Terence Hannum of experimental metal trio Locrian told us about his experience watching Assück, Hot Water Music, and Frodus in Florida.
Terence Hannum: The walls were sweating. The crowd was a mass, a swarm, total chaos of sweaty hardcore fans, metal heads, and emo nerds. An absolute freak show. It was dark, there were no stage lights in the commercial storefront of 403 Chaos that, by day was an indie record shop, but at night became the epicenter of underground punk and hardcore. It was packed. There was no crowd control or bouncers or people checking IDs or capacity concerns. It was loud. On this side of Tampa, across from the First Church of Christ, Scientist, no one was out checking decibels. In fact, this end of Tampa felt desolate.
Tampa had a reputation as the heckling capital in those days. For a band, the space between songs was the worst place to be if you hadn’t seasoned yourself like a stand-up comic. Some phrase or banter could easily be turned against a band while someone was tuning and suddenly it was a comedy show. At this show, a group of guys came in wrestling gear, capes, masks, and mesh shirts challenging bands to wrestle them. During Hot Water Music, they moshed swinging large cookie sheets at one another, at the audience, the bands. Complete mayhem. Jason Hamacher, the drummer of Frodus, accepted their challenge and somehow returned to his kit — mid-song — wearing a wrestler’s mesh shirt and finished the set with no more hassle. Hecklers vanquished.

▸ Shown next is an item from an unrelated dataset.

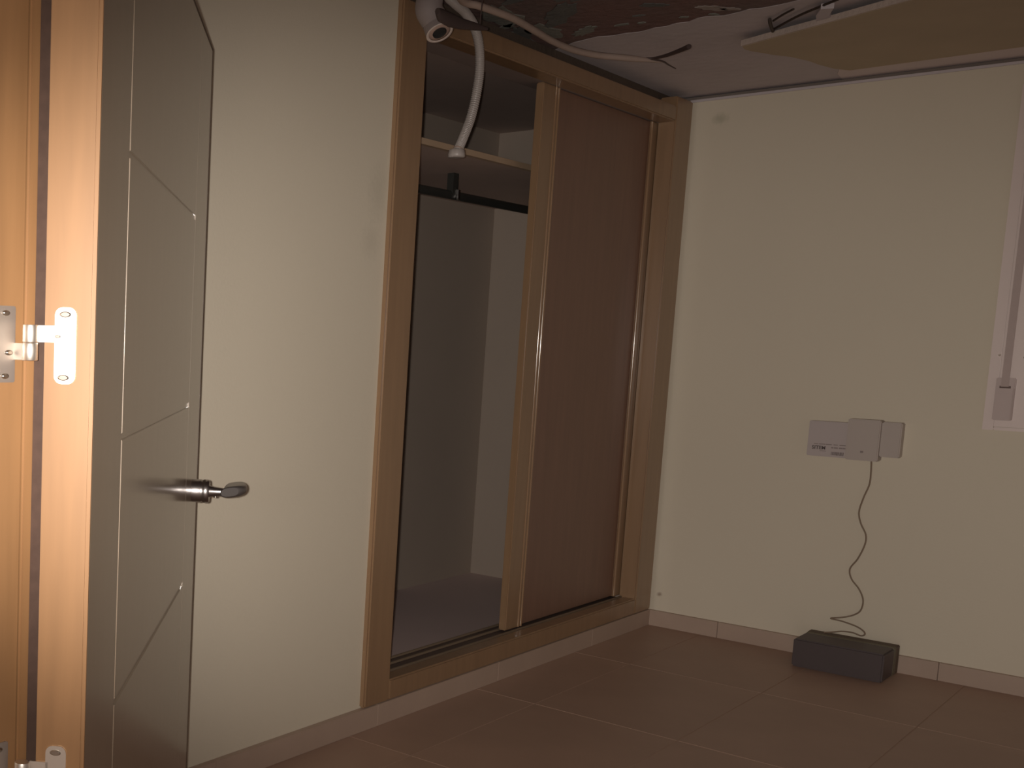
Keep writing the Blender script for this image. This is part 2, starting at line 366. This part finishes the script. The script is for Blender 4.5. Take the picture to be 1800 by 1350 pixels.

A crater opened in the space during Assück. They set up on the floor, not the tiny stage at the back of the shop where some of the audience cowered. We were ringed by massive deafening Ampeg amps whose punishing volume edged the thrashing crowd up the walls with each short blast. I was always a pretty cautious teenager, but I recalled crouching at the back of the venue pressed against this writhing mass — I might die here. ❖
Locrian’s album End Terrain is out now.